╭─ MATERIAL PROVIDED

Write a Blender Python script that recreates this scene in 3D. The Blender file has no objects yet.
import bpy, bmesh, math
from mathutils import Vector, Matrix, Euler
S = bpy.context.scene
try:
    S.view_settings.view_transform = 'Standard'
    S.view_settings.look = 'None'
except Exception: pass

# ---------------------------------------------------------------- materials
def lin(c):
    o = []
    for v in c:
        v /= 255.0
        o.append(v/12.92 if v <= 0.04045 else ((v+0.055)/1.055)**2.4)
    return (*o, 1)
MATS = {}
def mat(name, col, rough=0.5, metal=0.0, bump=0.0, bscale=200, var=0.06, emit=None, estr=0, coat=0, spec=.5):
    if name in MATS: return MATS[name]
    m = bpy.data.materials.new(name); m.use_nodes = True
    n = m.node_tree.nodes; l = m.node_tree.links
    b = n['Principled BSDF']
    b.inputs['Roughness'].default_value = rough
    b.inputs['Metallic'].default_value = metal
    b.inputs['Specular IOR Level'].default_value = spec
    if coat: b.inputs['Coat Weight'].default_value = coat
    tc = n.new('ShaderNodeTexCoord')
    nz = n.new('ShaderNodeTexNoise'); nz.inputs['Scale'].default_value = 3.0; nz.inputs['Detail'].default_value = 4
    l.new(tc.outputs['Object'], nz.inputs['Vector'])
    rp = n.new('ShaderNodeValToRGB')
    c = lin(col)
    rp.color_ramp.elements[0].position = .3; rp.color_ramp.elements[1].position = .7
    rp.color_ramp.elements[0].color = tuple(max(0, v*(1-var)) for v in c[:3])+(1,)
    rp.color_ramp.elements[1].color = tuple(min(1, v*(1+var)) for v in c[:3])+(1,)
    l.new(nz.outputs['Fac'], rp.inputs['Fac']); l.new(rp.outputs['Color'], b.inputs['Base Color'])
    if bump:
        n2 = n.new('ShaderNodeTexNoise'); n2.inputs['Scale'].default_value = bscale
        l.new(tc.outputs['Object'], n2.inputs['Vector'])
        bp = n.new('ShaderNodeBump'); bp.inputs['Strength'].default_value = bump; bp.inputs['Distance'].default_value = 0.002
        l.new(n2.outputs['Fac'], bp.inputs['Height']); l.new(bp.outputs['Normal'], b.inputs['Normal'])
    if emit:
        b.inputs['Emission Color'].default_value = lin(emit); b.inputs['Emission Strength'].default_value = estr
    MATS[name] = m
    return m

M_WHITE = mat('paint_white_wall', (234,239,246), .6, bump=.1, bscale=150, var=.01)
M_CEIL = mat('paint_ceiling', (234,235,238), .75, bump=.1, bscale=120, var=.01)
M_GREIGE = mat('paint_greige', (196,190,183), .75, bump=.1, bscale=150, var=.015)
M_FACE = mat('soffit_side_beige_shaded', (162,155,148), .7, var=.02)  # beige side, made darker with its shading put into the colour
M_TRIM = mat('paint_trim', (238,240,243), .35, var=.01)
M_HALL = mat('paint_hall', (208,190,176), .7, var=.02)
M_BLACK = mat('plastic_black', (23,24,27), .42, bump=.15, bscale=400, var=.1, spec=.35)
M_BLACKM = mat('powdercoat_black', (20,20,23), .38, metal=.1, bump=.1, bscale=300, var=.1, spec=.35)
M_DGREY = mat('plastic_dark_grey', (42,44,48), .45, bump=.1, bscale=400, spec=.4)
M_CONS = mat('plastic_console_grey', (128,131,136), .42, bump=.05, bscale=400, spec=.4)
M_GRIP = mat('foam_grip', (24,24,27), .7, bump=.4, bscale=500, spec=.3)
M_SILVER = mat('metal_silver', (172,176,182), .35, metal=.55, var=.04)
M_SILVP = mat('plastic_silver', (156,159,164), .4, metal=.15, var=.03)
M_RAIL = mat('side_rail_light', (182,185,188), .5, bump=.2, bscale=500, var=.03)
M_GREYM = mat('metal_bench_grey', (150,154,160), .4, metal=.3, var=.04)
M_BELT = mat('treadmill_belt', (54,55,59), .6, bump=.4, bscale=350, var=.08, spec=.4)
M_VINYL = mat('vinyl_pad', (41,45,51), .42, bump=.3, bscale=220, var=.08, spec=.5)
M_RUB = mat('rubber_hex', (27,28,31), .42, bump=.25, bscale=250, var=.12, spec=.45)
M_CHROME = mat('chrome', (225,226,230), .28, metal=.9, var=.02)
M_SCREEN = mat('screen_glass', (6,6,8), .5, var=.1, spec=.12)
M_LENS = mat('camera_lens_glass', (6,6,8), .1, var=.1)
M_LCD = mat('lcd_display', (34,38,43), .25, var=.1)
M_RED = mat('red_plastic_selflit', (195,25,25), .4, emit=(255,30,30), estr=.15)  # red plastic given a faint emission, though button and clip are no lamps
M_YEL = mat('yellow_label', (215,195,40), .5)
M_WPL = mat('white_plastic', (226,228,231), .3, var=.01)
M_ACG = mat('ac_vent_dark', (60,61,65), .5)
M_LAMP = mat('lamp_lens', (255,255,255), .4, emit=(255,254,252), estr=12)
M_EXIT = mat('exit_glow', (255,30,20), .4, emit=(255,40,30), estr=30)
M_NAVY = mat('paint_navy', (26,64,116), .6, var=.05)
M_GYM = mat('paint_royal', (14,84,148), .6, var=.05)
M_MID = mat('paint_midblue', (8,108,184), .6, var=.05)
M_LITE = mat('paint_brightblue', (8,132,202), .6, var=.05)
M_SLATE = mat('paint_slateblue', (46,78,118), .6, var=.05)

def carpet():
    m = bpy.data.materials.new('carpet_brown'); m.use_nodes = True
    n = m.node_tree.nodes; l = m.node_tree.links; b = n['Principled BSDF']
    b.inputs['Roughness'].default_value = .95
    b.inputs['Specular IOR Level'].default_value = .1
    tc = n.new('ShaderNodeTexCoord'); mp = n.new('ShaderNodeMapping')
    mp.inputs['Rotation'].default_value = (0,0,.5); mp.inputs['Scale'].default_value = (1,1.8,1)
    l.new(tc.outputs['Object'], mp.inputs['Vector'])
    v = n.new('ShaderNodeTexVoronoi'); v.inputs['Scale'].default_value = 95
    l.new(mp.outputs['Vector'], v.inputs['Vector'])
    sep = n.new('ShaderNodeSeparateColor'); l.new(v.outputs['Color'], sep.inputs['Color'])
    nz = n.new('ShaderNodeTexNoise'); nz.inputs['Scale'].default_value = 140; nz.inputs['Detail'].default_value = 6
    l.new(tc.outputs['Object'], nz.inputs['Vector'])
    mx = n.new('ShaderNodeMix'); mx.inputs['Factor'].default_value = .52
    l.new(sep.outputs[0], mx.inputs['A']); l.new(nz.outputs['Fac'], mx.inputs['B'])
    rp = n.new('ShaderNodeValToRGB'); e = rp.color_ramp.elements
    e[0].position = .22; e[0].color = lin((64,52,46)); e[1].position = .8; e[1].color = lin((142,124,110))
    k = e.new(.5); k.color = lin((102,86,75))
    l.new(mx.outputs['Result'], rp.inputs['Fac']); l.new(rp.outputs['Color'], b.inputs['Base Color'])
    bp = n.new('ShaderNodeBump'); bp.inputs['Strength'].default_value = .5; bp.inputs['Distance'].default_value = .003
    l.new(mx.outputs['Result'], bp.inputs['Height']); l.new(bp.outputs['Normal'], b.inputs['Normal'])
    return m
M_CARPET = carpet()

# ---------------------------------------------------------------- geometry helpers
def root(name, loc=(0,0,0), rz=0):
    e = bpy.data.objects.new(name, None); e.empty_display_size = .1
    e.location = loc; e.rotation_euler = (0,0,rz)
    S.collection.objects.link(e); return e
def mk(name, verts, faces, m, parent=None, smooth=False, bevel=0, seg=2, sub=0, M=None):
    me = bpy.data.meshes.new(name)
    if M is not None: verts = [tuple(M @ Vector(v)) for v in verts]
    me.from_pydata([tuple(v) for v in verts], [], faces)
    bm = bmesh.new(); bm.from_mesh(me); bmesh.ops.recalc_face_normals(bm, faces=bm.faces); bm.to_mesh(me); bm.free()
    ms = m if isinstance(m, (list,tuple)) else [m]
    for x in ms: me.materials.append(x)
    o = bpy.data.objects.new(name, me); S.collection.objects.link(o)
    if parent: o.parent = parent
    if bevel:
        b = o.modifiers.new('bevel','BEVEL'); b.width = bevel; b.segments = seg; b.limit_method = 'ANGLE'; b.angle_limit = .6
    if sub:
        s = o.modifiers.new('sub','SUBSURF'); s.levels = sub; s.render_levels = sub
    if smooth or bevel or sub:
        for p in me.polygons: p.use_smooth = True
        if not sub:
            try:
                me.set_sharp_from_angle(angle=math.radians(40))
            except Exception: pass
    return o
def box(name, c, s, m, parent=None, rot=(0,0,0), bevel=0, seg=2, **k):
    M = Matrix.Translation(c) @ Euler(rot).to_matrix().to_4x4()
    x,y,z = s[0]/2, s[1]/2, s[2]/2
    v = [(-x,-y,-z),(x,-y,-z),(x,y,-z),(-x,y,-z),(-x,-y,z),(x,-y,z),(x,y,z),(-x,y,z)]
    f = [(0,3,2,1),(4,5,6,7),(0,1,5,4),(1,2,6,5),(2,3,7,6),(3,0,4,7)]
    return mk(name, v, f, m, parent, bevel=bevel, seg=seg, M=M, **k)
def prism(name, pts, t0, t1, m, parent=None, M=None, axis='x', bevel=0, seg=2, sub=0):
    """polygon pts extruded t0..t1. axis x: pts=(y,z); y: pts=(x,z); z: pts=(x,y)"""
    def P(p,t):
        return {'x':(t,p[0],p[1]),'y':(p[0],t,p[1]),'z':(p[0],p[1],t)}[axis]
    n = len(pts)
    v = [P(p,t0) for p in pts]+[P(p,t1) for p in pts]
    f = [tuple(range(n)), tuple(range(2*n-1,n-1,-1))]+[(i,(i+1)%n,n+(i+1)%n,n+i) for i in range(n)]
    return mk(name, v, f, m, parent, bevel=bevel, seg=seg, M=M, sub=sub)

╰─

**WORK INSTRUCTIONS:**
Give only the number of lines above that hold the string "scene".

**PROBLEM SOLUTION:**
2